## GIVEN EXERCISE:
Write out the complete material exactly as it stands.
* * *
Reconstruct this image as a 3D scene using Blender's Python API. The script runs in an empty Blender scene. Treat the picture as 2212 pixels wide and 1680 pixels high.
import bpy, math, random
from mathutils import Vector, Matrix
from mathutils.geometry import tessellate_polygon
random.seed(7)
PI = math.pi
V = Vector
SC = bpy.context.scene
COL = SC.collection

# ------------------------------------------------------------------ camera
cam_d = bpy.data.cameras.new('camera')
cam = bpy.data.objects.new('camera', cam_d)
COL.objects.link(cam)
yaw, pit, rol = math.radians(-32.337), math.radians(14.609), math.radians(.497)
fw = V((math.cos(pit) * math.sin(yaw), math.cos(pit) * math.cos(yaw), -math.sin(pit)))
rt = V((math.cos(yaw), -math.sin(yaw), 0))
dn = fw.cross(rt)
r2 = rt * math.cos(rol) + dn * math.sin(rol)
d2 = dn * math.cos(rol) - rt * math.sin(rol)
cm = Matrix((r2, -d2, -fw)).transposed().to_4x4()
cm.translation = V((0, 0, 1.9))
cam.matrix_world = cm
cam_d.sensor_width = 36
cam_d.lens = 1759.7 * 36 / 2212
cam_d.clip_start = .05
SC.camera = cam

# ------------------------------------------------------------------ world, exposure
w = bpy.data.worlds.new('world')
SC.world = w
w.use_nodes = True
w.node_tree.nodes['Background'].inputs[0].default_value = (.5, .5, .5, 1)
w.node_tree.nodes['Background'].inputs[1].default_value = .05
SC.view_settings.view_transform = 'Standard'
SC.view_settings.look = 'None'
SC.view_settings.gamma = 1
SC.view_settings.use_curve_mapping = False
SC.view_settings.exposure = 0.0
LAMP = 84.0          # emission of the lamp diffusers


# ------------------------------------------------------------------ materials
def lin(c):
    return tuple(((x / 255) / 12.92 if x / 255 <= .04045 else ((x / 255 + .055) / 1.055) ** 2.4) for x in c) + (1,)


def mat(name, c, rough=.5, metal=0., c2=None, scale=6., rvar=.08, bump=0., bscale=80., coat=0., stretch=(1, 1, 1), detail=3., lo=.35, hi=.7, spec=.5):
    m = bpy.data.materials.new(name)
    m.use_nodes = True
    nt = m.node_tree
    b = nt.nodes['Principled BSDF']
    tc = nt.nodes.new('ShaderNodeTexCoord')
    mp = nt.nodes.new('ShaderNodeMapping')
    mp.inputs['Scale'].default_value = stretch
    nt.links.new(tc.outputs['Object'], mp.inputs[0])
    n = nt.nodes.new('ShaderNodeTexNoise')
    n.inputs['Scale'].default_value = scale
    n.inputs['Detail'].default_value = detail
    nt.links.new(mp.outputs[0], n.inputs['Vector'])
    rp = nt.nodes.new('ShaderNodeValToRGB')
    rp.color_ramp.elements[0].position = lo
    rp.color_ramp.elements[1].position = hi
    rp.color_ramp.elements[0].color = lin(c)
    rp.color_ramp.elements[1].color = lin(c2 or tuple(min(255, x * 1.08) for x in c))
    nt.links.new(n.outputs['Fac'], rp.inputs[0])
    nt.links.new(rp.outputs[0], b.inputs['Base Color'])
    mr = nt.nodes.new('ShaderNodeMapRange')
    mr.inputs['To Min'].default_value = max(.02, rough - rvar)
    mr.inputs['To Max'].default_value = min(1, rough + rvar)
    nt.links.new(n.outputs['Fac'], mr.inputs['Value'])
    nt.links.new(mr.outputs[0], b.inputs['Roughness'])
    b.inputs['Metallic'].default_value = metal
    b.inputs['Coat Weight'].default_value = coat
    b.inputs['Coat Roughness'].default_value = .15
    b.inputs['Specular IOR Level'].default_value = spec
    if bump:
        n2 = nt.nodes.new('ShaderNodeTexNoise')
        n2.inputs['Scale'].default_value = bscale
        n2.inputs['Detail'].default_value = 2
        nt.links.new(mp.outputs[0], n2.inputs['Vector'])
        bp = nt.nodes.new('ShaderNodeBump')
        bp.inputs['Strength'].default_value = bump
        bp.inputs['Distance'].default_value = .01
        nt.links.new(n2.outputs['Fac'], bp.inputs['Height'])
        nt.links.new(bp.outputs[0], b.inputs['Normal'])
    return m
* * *
## WRITTEN RESPONSE:
Reconstruct this image as a 3D scene using Blender's Python API. The script runs in an empty Blender scene. Treat the picture as 2212 pixels wide and 1680 pixels high.
import bpy, math, random
from mathutils import Vector, Matrix
from mathutils.geometry import tessellate_polygon
random.seed(7)
PI = math.pi
V = Vector
SC = bpy.context.scene
COL = SC.collection

# ------------------------------------------------------------------ camera
cam_d = bpy.data.cameras.new('camera')
cam = bpy.data.objects.new('camera', cam_d)
COL.objects.link(cam)
yaw, pit, rol = math.radians(-32.337), math.radians(14.609), math.radians(.497)
fw = V((math.cos(pit) * math.sin(yaw), math.cos(pit) * math.cos(yaw), -math.sin(pit)))
rt = V((math.cos(yaw), -math.sin(yaw), 0))
dn = fw.cross(rt)
r2 = rt * math.cos(rol) + dn * math.sin(rol)
d2 = dn * math.cos(rol) - rt * math.sin(rol)
cm = Matrix((r2, -d2, -fw)).transposed().to_4x4()
cm.translation = V((0, 0, 1.9))
cam.matrix_world = cm
cam_d.sensor_width = 36
cam_d.lens = 1759.7 * 36 / 2212
cam_d.clip_start = .05
SC.camera = cam

# ------------------------------------------------------------------ world, exposure
w = bpy.data.worlds.new('world')
SC.world = w
w.use_nodes = True
w.node_tree.nodes['Background'].inputs[0].default_value = (.5, .5, .5, 1)
w.node_tree.nodes['Background'].inputs[1].default_value = .05
SC.view_settings.view_transform = 'Standard'
SC.view_settings.look = 'None'
SC.view_settings.gamma = 1
SC.view_settings.use_curve_mapping = False
SC.view_settings.exposure = 0.0
LAMP = 84.0          # emission of the lamp diffusers


# ------------------------------------------------------------------ materials
def lin(c):
    return tuple(((x / 255) / 12.92 if x / 255 <= .04045 else ((x / 255 + .055) / 1.055) ** 2.4) for x in c) + (1,)


def mat(name, c, rough=.5, metal=0., c2=None, scale=6., rvar=.08, bump=0., bscale=80., coat=0., stretch=(1, 1, 1), detail=3., lo=.35, hi=.7, spec=.5):
    m = bpy.data.materials.new(name)
    m.use_nodes = True
    nt = m.node_tree
    b = nt.nodes['Principled BSDF']
    tc = nt.nodes.new('ShaderNodeTexCoord')
    mp = nt.nodes.new('ShaderNodeMapping')
    mp.inputs['Scale'].default_value = stretch
    nt.links.new(tc.outputs['Object'], mp.inputs[0])
    n = nt.nodes.new('ShaderNodeTexNoise')
    n.inputs['Scale'].default_value = scale
    n.inputs['Detail'].default_value = detail
    nt.links.new(mp.outputs[0], n.inputs['Vector'])
    rp = nt.nodes.new('ShaderNodeValToRGB')
    rp.color_ramp.elements[0].position = lo
    rp.color_ramp.elements[1].position = hi
    rp.color_ramp.elements[0].color = lin(c)
    rp.color_ramp.elements[1].color = lin(c2 or tuple(min(255, x * 1.08) for x in c))
    nt.links.new(n.outputs['Fac'], rp.inputs[0])
    nt.links.new(rp.outputs[0], b.inputs['Base Color'])
    mr = nt.nodes.new('ShaderNodeMapRange')
    mr.inputs['To Min'].default_value = max(.02, rough - rvar)
    mr.inputs['To Max'].default_value = min(1, rough + rvar)
    nt.links.new(n.outputs['Fac'], mr.inputs['Value'])
    nt.links.new(mr.outputs[0], b.inputs['Roughness'])
    b.inputs['Metallic'].default_value = metal
    b.inputs['Coat Weight'].default_value = coat
    b.inputs['Coat Roughness'].default_value = .15
    b.inputs['Specular IOR Level'].default_value = spec
    if bump:
        n2 = nt.nodes.new('ShaderNodeTexNoise')
        n2.inputs['Scale'].default_value = bscale
        n2.inputs['Detail'].default_value = 2
        nt.links.new(mp.outputs[0], n2.inputs['Vector'])
        bp = nt.nodes.new('ShaderNodeBump')
        bp.inputs['Strength'].default_value = bump
        bp.inputs['Distance'].default_value = .01
        nt.links.new(n2.outputs['Fac'], bp.inputs['Height'])
        nt.links.new(bp.outputs[0], b.inputs['Normal'])
    return m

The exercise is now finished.